Nel caso in cui la sottoscrizione apposta ad un testamento risulti essere apocrifa, ovvero non autentica, il testamento è da considerarsi inesistente.
Pertanto non trova applicazione la possibilità di conferma od esecuzione della disposizione testamentaria da parte degli eredi di cui all’art. 590 c.c. e sarà necessario ricorrere alle regole della successione legittima.
La questione di legittimità, sottoposta all’esame dei giudici, è nata in seguito al ricorso proposto da un uomo, nei confronti del padre e dei due fratelli, al fine di far dichiarare la non autenticità del testamento olografo della madre, il quale conteneva la designazione del coniuge della testatrice quale proprio unico erede.
Il Tribunale con la pronuncia di primo grado e successivamente la Corte di Appello, rigettano l’istanza avanzata dall’attore, rilevando come, pur trovandosi di fronte ad una scheda testamentaria non autentica, i tre figli, compreso l’attore, in sede di pubblicazione hanno confermato le disposizioni testamentarie, dando ad esse volontaria esecuzione.

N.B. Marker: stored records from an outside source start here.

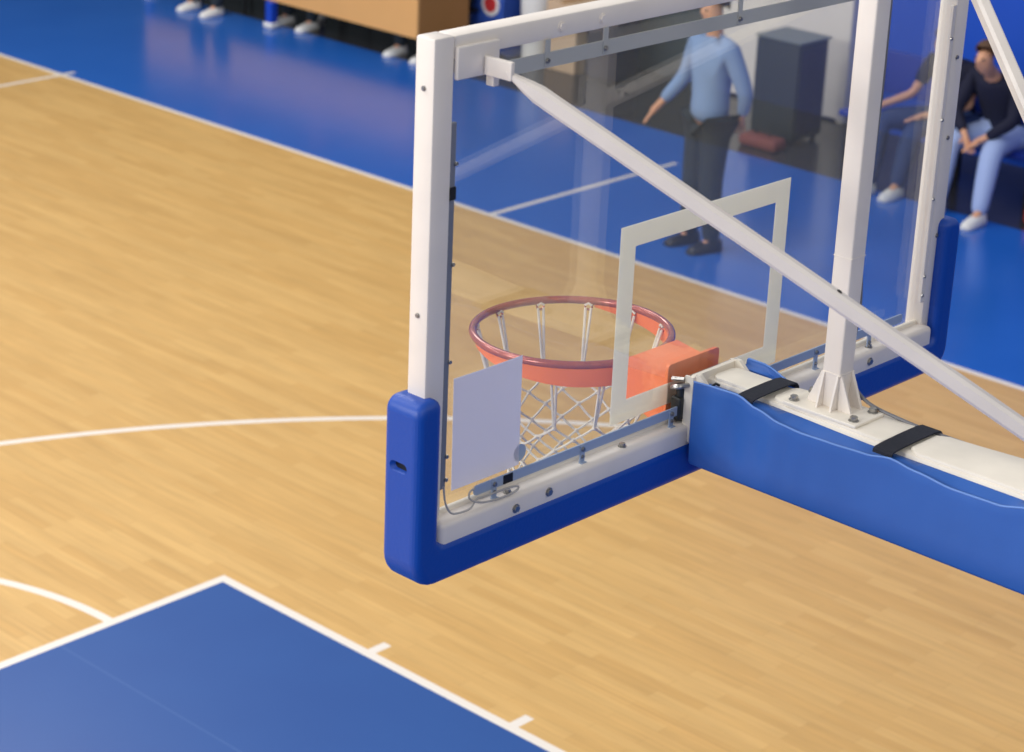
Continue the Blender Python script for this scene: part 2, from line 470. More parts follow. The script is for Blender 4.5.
# cable from the side strip to the lower strip
bm = bmesh.new()
P = [(-0.852, -0.046, 3.040), (-0.848, -0.048, 3.005), (-0.832, -0.050, 2.978), (-0.80, -0.052, 2.972), (-0.775, -0.050, 2.973), (-0.757, -0.047, 2.985),
     (-0.735, -0.046, 2.983), (-0.700, -0.050, 2.985), (-0.665, -0.052, 2.985), (-0.640, -0.054, 2.980), (-0.655, -0.056, 2.973), (-0.70, -0.056, 2.972), (-0.75, -0.054, 2.978), (-0.775, -0.046, 2.990), (-0.772, -0.042, 3.003), (-0.757, -0.040, 3.006)]
def spline(P, k=6):
    P = [Vector(p) for p in P]; out = []
    for i in range(len(P) - 1):
        a, b, c, d = P[max(i - 1, 0)], P[i], P[i + 1], P[min(i + 2, len(P) - 1)]
        for j in range(k):
            t = j / k
            out.append(0.5 * ((2 * b) + (-a + c) * t + (2 * a - 5 * b + 4 * c - d) * t * t + (-a + 3 * b - 3 * c + d) * t ** 3))
    out.append(P[-1]); return out
tube(bm, spline(P), 0.0022, 6); obj('cable', bm, WIRE, G, True)

# ring
RC = Vector((0.0, 0.378, 3.041)); RR = 0.234
bm = bmesh.new()
tube(bm, [RC + Vector((RR * math.cos(2 * PI * k / 72), RR * math.sin(2 * PI * k / 72), 0)) for k in range(72)], 0.0095, 12, close=True)
ring = obj('rim', bm, RIMRED, G, True)
# collar plate under the rim (tapers towards the far side)
bm = bmesh.new()
N = 64; A0, A1 = -90 - 118, -90 + 118
top = []; inn = []
rows = []
for k in range(N + 1):
    a = math.radians(A0 + (A1 - A0) * k / N); t = abs(k / N - 0.5) * 2
    h = 0.010 + 0.038 * (1 - max(0.0, (t - 0.35) / 0.65) ** 1.6)
    c, s = math.cos(a), math.sin(a)
    rows.append([bm.verts.new((RC.x + r * c, RC.y + r * s, z)) for r, z in ((0.229, 3.036), (0.239, 3.036), (0.237, 3.036 - h), (0.231, 3.036 - h))])
for k in range(N):
    for j in range(4): bm.faces.new((rows[k][j], rows[k][(j + 1) % 4], rows[k + 1][(j + 1) % 4], rows[k + 1][j]))
bm.faces.new(rows[0]); bm.faces.new(rows[-1][::-1])
obj('rim_collar', bm, ORANGE, ring, True)
# bracket between collar and board
bm = bmesh.new()
pl = [(-0.100, 0.012), (0.076, 0.012), (0.110, 0.150), (-0.112, 0.150)]
prism(bm, pl, 2, 3.052, 3.058)
for s in (-1, 1):
    vs = [(-0.100, 0.013), (-0.112, 0.148)] if s < 0 else [(0.076, 0.013), (0.110, 0.148)]
    for k in range(1):
        a, b_ = vs[k], vs[k + 1]
        h0 = 0.115; h1 = 0.058
        q = [Vector((a[0], a[1], 3.0525)), Vector((b_[0], b_[1], 3.0525)), Vector((b_[0], b_[1], 3.0525 - h1)), Vector((a[0], a[1], 3.0525 - h0))]
        inw = Vector((-s * 0.006, 0, 0))
        A = [bm.verts.new(v) for v in q]; B2 = [bm.verts.new(v + inw) for v in q]
        bm.faces.new(A); bm.faces.new(B2[::-1])
        for j in range(4): bm.faces.new((A[j], A[(j + 1) % 4], B2[(j + 1) % 4], B2[j]))
bmesh.ops.recalc_face_normals(bm, faces=bm.faces)
br_ = obj('rim_bracket', bm, ORANGE, G)
bm = bmesh.new()
p = rounded([(-0.103, 2.935), (0.078, 2.935), (0.078, 3.092), (-0.103, 3.092)], 0.010, 3)
prism(bm, p, 1, 0.002, 0.010)
obj('mounting_flange', bm, ORANGE, br_)
for x in (-0.06, 0.06):
    for z in (2.96, 3.07): bolt((x, 0.010, z), (0, 1, 0), br_, 0.008, 0.006)

# net
bm = bmesh.new()
H = 12; rows = [(0.226, 3.016), (0.180, 2.862), (0.168, 2.830), (0.158, 2.797), (0.150, 2.764), (0.143, 2.731), (0.138, 2.698), (0.135, 2.665), (0.136, 2.634)]
def npt(r, j): 
    rad, z = rows[r]; a = 2 * PI * (j + (0.5 if r % 2 == 0 and r > 0 else 0.0) + 0.05) / H
    return RC + Vector((rad * math.cos(a), rad * math.sin(a), z - RC.z))
def a_of(j): return 2 * PI * (j + 0.05) / H
for j in range(H):
    a = a_of(j)
    t0 = Vector((-math.sin(a), math.cos(a), 0))
    hook = RC + Vector((0.226 * math.cos(a), 0.226 * math.sin(a), -0.016))
    k1 = npt(1, j)
    for s in (-1, 1):
        tube(bm, [hook + t0 * 0.007 * s, (hook + k1) / 2 + t0 * 0.004 * s, k1 + t0 * 0.001 * s], 0.0034, 6)
    tube(bm, [hook + Vector((0, 0, 0.006)) - t0 * 0.009, hook + Vector((0, 0, 0.012)), hook + Vector((0, 0, 0.006)) + t0 * 0.009], 0.0030, 6)
for r in range(1, len(rows) - 1):
    for j in range(H):
        p = npt(r, j)
        nb = (j - 1, j) if r % 2 == 1 else (j, j + 1)
        for q in nb:
            e = npt(r + 1, q % H)
            mid = (p + e) / 2 + Vector((0, 0, -0.002))
            tube(bm, [p, mid, e], 0.0030, 5)
        bmesh.ops.create_icosphere(bm, subdivisions=1, radius=0.0066, matrix=Matrix.Translation(p))
obj('net', bm, NET, ring, True)
for j in range(H):
    a = a_of(j)
    bm = bmesh.new(); cc = RC + Vector((0.231 * math.cos(a), 0.231 * math.sin(a), -0.010))
    t0 = Vector((-math.sin(a), math.cos(a), 0)); rd = Vector((-math.cos(a), -math.sin(a), 0))
    tube(bm, [cc - t0 * 0.009, cc - t0 * 0.008 + rd * 0.004 - Vector((0, 0, 0.008)), cc + rd * 0.004 - Vector((0, 0, 0.011)), cc + t0 * 0.008 + rd * 0.004 - Vector((0, 0, 0.008)), cc + t0 * 0.009], 0.0028, 6)
    obj('net_hook', bm, RIMRED, ring, True)

# the ring sags a little towards the court
for o in [ring] + [c for c in bpy.data.objects if c.parent == ring]:
    for v in o.data.vertices: v.co.z -= 0.030 * (v.co.y - 0.378)

# paper sheet
bm = bmesh.new()
nx, nz = 8, 8
def sheet(y):
    g = []
    for i in range(nx + 1):
        col = []
        for k in range(nz + 1):
            u, v = i / nx, k / nz
            x = -0.800 + 0.198 * u + 0.006 * v * 0; z = 3.004 + 0.243 * v
            col.append(bm.verts.new((x + 0.003 * (1 - v) , y - 0.0012 * math.sin(PI * u), z)))
        g.append(col)
    return g
g1 = sheet(-0.0135); g2 = sheet(-0.0142)
for i in range(nx):
    for k in range(nz):
        bm.faces.new((g1[i][k], g1[i + 1][k], g1[i + 1][k + 1], g1[i][k + 1]))
        bm.faces.new((g2[i][k + 1], g2[i + 1][k + 1], g2[i + 1][k], g2[i][k]))
pp = obj('paper_sheet', bm, PAPER, None, True)
tag(pp, 'blank lilac-grey rectangular sheet taped to the lower left of the glass backboard', 'paper')
bm = bmesh.new(); cyl(bm, (-0.597, -0.0126, 3.030), (0, -1, 0), 0.019, 0.001, 24)
o = obj('tape', bm, STEEL, pp); o['label'] = 'round grey-blue tape patch'

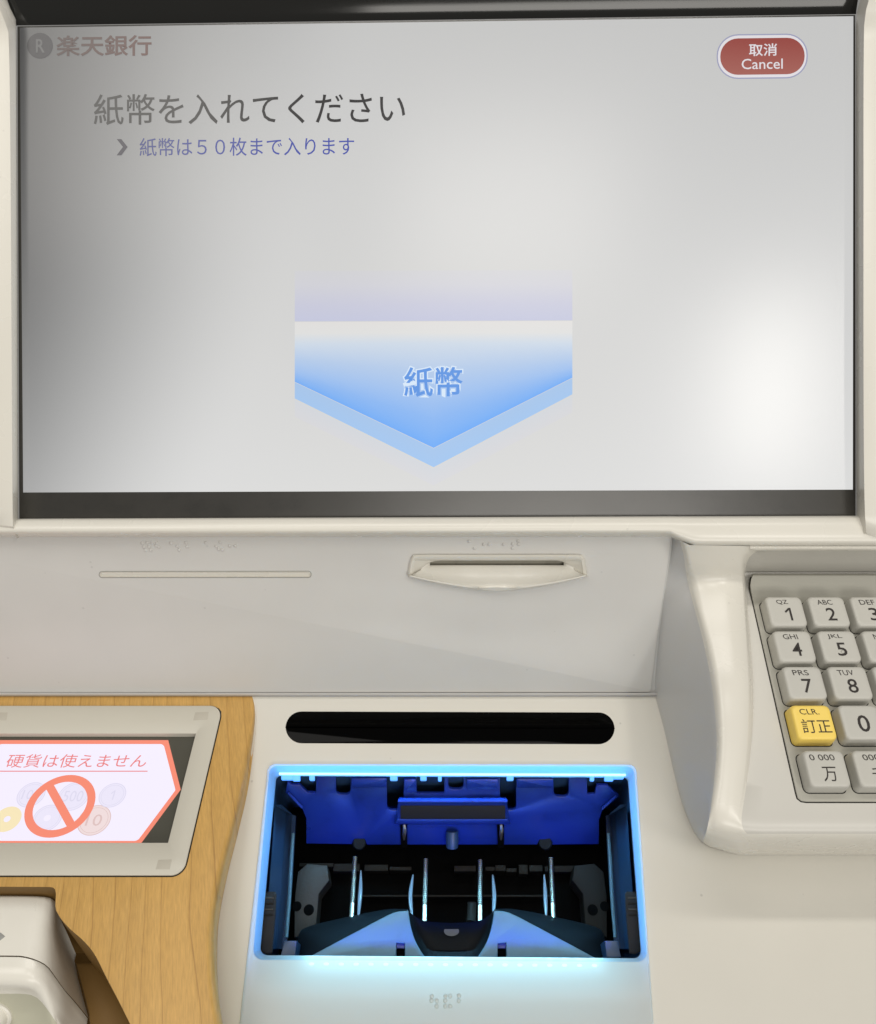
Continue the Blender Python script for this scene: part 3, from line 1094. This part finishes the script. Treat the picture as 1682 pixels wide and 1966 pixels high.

Considerato che ciò è avvenuto nella consapevolezza della falsità del testamento, a parere della Corte di Appello deve trovare applicazione la sanatoria prevista dall’art. 590 c.c.
Come rilevato dai giudici di secondo grado, la non autenticità del testamento era nota a tutti gli interessati, la cui adesione è fondata sulla consapevolezza che, in ogni caso, il contenuto dello stesso fosse conforme alla volontà del de cuius.
La parte attrice, rimasta soccombente in primo e secondo grado di giudizio, ricorre alla Corte di Cassazione, eccependo la violazione e la falsa applicazione dell’art. 590 c.c., rilevando come la sanatoria da esso prevista non può operare nei confronti di un testamento non autentico.
Secondo il ricorrente, una volta accertato che il testamento non fosse stato scritto dalla defunta, bensì dalla figlia, la Corte di Appello avrebbe dovuto farne discendere l’inesistenza e la conseguente apertura della successione.
Secondo il costante orientamento della giurisprudenza di legittimità, infatti, “l’art. 590 c.c. nel prevedere la possibilità di conferma od esecuzione di una disposizione testamentaria da parte degli eredi, presuppone per la sua operatività, l’oggettiva esistenza di una disposizione testamentaria, che sia comunque frutto della volontà del de cuius, sicché detta norma non trova applicazione nelle ipotesi di accertata sottoscrizione apocrifa del testamento, la quale esclude la riconducibilità dello stesso al testatore”.
(Cass. Civ., n. 11195/2012; Cass. Civ., n. 13487/2005).
La Corte di Cassazione, nel giudicare il caso di specie, ha affermato che, verificata la non autenticità del testamento, quale conseguenza vi è la non operatività del meccanismo della sanatoria di cui all’art. 590 c.c.